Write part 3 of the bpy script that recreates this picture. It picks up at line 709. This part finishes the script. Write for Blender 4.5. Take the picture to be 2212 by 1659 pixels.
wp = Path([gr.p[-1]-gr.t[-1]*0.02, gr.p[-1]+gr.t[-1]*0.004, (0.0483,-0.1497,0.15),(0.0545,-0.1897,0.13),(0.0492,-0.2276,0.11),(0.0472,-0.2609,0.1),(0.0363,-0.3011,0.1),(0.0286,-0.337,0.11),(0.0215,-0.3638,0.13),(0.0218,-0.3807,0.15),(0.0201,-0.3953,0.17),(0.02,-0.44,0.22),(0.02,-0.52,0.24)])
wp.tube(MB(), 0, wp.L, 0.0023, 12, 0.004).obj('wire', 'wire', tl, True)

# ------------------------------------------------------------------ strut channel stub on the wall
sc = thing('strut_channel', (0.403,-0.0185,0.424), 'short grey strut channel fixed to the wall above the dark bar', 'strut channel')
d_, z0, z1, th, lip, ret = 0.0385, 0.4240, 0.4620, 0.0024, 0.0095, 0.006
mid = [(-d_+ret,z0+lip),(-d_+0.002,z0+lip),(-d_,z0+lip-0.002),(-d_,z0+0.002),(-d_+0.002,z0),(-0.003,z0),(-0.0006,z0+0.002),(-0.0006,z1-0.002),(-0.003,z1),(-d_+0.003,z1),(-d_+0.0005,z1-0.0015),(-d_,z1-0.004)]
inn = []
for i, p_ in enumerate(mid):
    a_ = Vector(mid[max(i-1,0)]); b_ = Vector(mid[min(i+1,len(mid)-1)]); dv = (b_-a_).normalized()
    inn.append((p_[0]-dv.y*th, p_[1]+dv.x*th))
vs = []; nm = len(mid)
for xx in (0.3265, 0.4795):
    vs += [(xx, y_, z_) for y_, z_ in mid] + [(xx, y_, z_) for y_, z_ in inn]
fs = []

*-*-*

= WHAT IS EXPECTED =
Retype the material in full. Each word must match.

= RESPONSE TO THE EXERCISE =
Write part 3 of the bpy script that recreates this picture. It picks up at line 709. This part finishes the script. Write for Blender 4.5. Take the picture to be 2212 by 1659 pixels.
wp = Path([gr.p[-1]-gr.t[-1]*0.02, gr.p[-1]+gr.t[-1]*0.004, (0.0483,-0.1497,0.15),(0.0545,-0.1897,0.13),(0.0492,-0.2276,0.11),(0.0472,-0.2609,0.1),(0.0363,-0.3011,0.1),(0.0286,-0.337,0.11),(0.0215,-0.3638,0.13),(0.0218,-0.3807,0.15),(0.0201,-0.3953,0.17),(0.02,-0.44,0.22),(0.02,-0.52,0.24)])
wp.tube(MB(), 0, wp.L, 0.0023, 12, 0.004).obj('wire', 'wire', tl, True)

# ------------------------------------------------------------------ strut channel stub on the wall
sc = thing('strut_channel', (0.403,-0.0185,0.424), 'short grey strut channel fixed to the wall above the dark bar', 'strut channel')
d_, z0, z1, th, lip, ret = 0.0385, 0.4240, 0.4620, 0.0024, 0.0095, 0.006
mid = [(-d_+ret,z0+lip),(-d_+0.002,z0+lip),(-d_,z0+lip-0.002),(-d_,z0+0.002),(-d_+0.002,z0),(-0.003,z0),(-0.0006,z0+0.002),(-0.0006,z1-0.002),(-0.003,z1),(-d_+0.003,z1),(-d_+0.0005,z1-0.0015),(-d_,z1-0.004)]
inn = []
for i, p_ in enumerate(mid):
    a_ = Vector(mid[max(i-1,0)]); b_ = Vector(mid[min(i+1,len(mid)-1)]); dv = (b_-a_).normalized()
    inn.append((p_[0]-dv.y*th, p_[1]+dv.x*th))
vs = []; nm = len(mid)
for xx in (0.3265, 0.4795):
    vs += [(xx, y_, z_) for y_, z_ in mid] + [(xx, y_, z_) for y_, z_ in inn]
fs = []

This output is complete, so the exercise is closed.